Items from a dataset:

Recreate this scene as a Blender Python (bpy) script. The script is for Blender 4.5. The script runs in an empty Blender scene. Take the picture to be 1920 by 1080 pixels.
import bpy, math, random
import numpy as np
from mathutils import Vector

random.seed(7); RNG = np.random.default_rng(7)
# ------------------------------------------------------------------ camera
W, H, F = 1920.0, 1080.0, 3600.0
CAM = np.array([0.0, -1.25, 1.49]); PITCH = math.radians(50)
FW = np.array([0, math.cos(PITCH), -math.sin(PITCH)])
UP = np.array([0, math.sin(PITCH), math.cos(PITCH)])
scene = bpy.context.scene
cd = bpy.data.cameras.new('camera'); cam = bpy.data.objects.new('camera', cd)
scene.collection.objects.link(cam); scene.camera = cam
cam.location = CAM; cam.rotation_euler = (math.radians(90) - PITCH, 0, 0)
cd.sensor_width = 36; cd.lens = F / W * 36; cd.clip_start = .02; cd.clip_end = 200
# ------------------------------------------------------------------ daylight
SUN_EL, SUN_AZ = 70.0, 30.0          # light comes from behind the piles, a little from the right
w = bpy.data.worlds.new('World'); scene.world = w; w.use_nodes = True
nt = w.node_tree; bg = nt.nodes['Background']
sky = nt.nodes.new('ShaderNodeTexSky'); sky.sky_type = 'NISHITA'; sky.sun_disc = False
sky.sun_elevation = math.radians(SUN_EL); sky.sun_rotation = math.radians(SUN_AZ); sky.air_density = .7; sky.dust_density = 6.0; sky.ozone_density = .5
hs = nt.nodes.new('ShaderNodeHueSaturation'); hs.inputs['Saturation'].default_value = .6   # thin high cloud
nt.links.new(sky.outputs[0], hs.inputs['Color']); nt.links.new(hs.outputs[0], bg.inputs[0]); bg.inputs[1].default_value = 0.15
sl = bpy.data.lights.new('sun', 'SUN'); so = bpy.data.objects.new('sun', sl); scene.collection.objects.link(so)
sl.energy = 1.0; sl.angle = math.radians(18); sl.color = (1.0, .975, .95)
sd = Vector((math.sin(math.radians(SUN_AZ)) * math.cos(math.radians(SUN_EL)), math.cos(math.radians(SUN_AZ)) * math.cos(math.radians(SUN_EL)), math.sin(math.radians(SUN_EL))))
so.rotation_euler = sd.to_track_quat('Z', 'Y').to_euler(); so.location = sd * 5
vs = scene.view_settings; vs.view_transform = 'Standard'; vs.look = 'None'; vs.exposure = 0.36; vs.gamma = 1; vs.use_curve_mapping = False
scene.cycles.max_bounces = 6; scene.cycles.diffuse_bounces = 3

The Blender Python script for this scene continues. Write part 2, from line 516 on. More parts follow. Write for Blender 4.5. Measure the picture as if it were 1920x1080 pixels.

Problem requirements
All records above must be set down exactly, please.

Answer to this exercise
Recreate this scene as a Blender Python (bpy) script. The script is for Blender 4.5. The script runs in an empty Blender scene. Take the picture to be 1920 by 1080 pixels.
import bpy, math, random
import numpy as np
from mathutils import Vector

random.seed(7); RNG = np.random.default_rng(7)
# ------------------------------------------------------------------ camera
W, H, F = 1920.0, 1080.0, 3600.0
CAM = np.array([0.0, -1.25, 1.49]); PITCH = math.radians(50)
FW = np.array([0, math.cos(PITCH), -math.sin(PITCH)])
UP = np.array([0, math.sin(PITCH), math.cos(PITCH)])
scene = bpy.context.scene
cd = bpy.data.cameras.new('camera'); cam = bpy.data.objects.new('camera', cd)
scene.collection.objects.link(cam); scene.camera = cam
cam.location = CAM; cam.rotation_euler = (math.radians(90) - PITCH, 0, 0)
cd.sensor_width = 36; cd.lens = F / W * 36; cd.clip_start = .02; cd.clip_end = 200
# ------------------------------------------------------------------ daylight
SUN_EL, SUN_AZ = 70.0, 30.0          # light comes from behind the piles, a little from the right
w = bpy.data.worlds.new('World'); scene.world = w; w.use_nodes = True
nt = w.node_tree; bg = nt.nodes['Background']
sky = nt.nodes.new('ShaderNodeTexSky'); sky.sky_type = 'NISHITA'; sky.sun_disc = False
sky.sun_elevation = math.radians(SUN_EL); sky.sun_rotation = math.radians(SUN_AZ); sky.air_density = .7; sky.dust_density = 6.0; sky.ozone_density = .5
hs = nt.nodes.new('ShaderNodeHueSaturation'); hs.inputs['Saturation'].default_value = .6   # thin high cloud
nt.links.new(sky.outputs[0], hs.inputs['Color']); nt.links.new(hs.outputs[0], bg.inputs[0]); bg.inputs[1].default_value = 0.15
sl = bpy.data.lights.new('sun', 'SUN'); so = bpy.data.objects.new('sun', sl); scene.collection.objects.link(so)
sl.energy = 1.0; sl.angle = math.radians(18); sl.color = (1.0, .975, .95)
sd = Vector((math.sin(math.radians(SUN_AZ)) * math.cos(math.radians(SUN_EL)), math.cos(math.radians(SUN_AZ)) * math.cos(math.radians(SUN_EL)), math.sin(math.radians(SUN_EL))))
so.rotation_euler = sd.to_track_quat('Z', 'Y').to_euler(); so.location = sd * 5
vs = scene.view_settings; vs.view_transform = 'Standard'; vs.look = 'None'; vs.exposure = 0.36; vs.gamma = 1; vs.use_curve_mapping = False
scene.cycles.max_bounces = 6; scene.cycles.diffuse_bounces = 3

The Blender Python script for this scene continues. Write part 2, from line 516 on. More parts follow. Write for Blender 4.5. Measure the picture as if it were 1920x1080 pixels.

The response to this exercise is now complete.